Amid the Trump administration’s blitz on executive branch operations, a Hollywood outpost of the U.S. State Department has gone offline. The website of American Film Showcase, a global cultural diplomacy partnership between the agency and the University of Southern California’s vaunted School of Cinematic Arts, is now unavailable — and its Instagram and Facebook accounts have been deactivated.
What’s going on?
On Monday afternoon, an agency spokesperson assured The Hollywood Reporter that AFS “continues to be a Department of State program and activities are ongoing.” Kristin Borella, an associate dean and head of communications at the USC School of Cinematic Arts, added that all programs funded by the State Department’s Bureau of Educational and Cultural Affairs “are being reviewed to ensure compliance with [President Donald Trump’s] Executive Orders, including our public online presence.”
Related Stories
Earlier Monday, Trump purged Democrat-appointed board members from the federally-funded Kennedy Center for the Performing Arts in Washington in favor of loyalists. “NO MORE DRAG SHOWS, OR OTHER ANTI-AMERICAN PROPAGANDA,” he wrote on social media. The move also comes amid evisceration of a key pillar of the country’s soft power, the U.S. Agency for International Development, by a high-profile task force that the billionaire Trump ally Elon Musk is steering.
USC’s Center on Public Diplomacy, a think tank, has described AFS as a “unique cultural diplomacy initiative which screens provocative (and often critical of the U.S.) documentaries abroad.” AFS began in 2012, during Trump bête noire President Barack Obama’s first term, when the State Department was run by another of his nemeses, Secretary Hillary Clinton. The organization’s frequent focus on social justice topics would seem to put it at odds with the political and policy interests of the so-called “America First” right-wing movement now in power — although during the first Trump administration it tacked, in part, toward promoting can-do American entrepreneurism with projects like Blood, Sweat & Beer, about the start-up dynamism of the domestic craft-brewing market.
“This program is designed to be flexible to respond to and reflect an administration’s diplomatic and cultural priorities,” explains AFS director Rachel Gandin Mark, who’s run AFS since its inception. “The program does not reflect the political views of AFS staff.” She told IndieWire in 2015 that selected projects “often touch on important issues in contemporary American life including, but not limited to, women and girls’ empowerment, youth empowerment, civil society, diversity, disability rights, LGBT rights and the environment.” To this end, films often screen at U.S. embassies, such as Chasing Ice, about climate change, in Mongolia, or The Case Against 8, about LGBTQ+ rights, in Estonia. In her communications with The Hollywood Reporter, Gandin Mark emphasized the bipartisan nature of AFS-supported activities, noting that the objective is to “foster freedom of expression and strengthen creative economies worldwide.”

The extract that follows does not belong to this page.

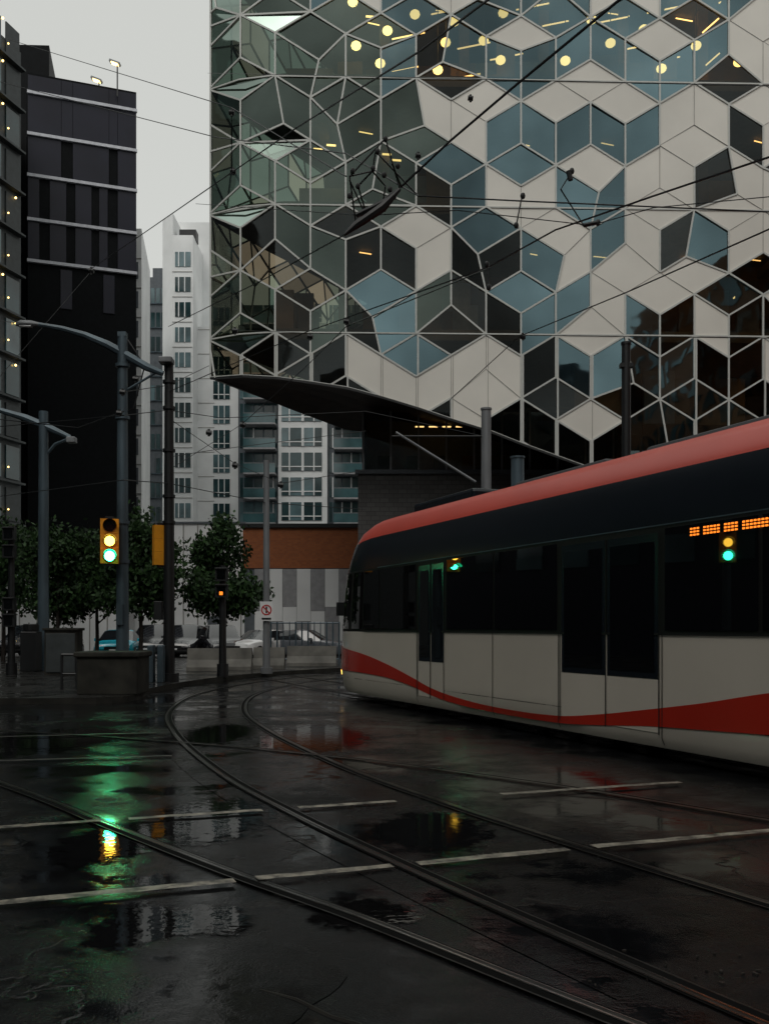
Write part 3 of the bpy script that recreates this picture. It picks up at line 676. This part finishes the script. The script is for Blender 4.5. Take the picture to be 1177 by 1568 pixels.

AFS envoys, who are sent abroad to conduct workshops and help host international delegations in L.A., have included a notably diverse array of entertainment industry veterans, including Oscar and Emmy honorees as well as professionals on projects like Hulu’s Only Murders in the Building and HBO’s House of the Dragon.
“Our programming is in service of America’s broad policy goals — including promoting freedom of speech and creative economies,” said Borella, the USC School of Cinematic Arts associate dean. “Our work is one of many outreach programs that aim to build friendly, peaceful relations between the people of the United States and the people of other countries through academic, cultural, sports, and professional exchanges.”
In 2018 AFS head Gandin Mark, who founded the Arab Film Festival in L.A. and served for years as a creative consultant for the Sundance Institute’s Screenwriters Lab in Jordan, launched another State Dept.-sponsored program, the Middle East Media Initiative, through USC with the goal of elevating the careers of Arabic TV writers. There is no change to the status of MEMI, according to USC.

AFS, whose federal grant is about $2 million per year, has been the successor to Cold War-era efforts which long promoted American values and countered global adversaries. The earlier endeavors mixed government-produced movies with strategic support of Hollywood studio projects. Some industry partners have remained a constant. Walt Disney assisted U.S. attempts to better relations with Latin America, known as the Good Neighbor policy, by releasing 1943’s Saludos Amigos and 1944’s The Three Caballeros. In 2023, Walt Disney Animation Studios partnered with the U.S. Embassy in Jakarta to discuss its first feature inspired by Southeast Asia, the Oscar-nominated Raya and the Last Dragon. (Indonesia is a key buffer against Chinese influence in the region.)
USC, whose film school perennially tops THR’s list of ranked programs and is considered the most prestigious in the country, has maintained a number of longstanding federal partnerships for research and other initiatives. These include collaborations with NASA, FEMA, the Department of Education, the Department of Defense, the Department of Homeland Security, the Social Security Administration, the Federal Reserve, the National Institutes of Health and the National Oceanic and Atmospheric Administration.
Feb. 12, 2 pm PST Updated throughout with additional reporting and commentary from Gandin Mark.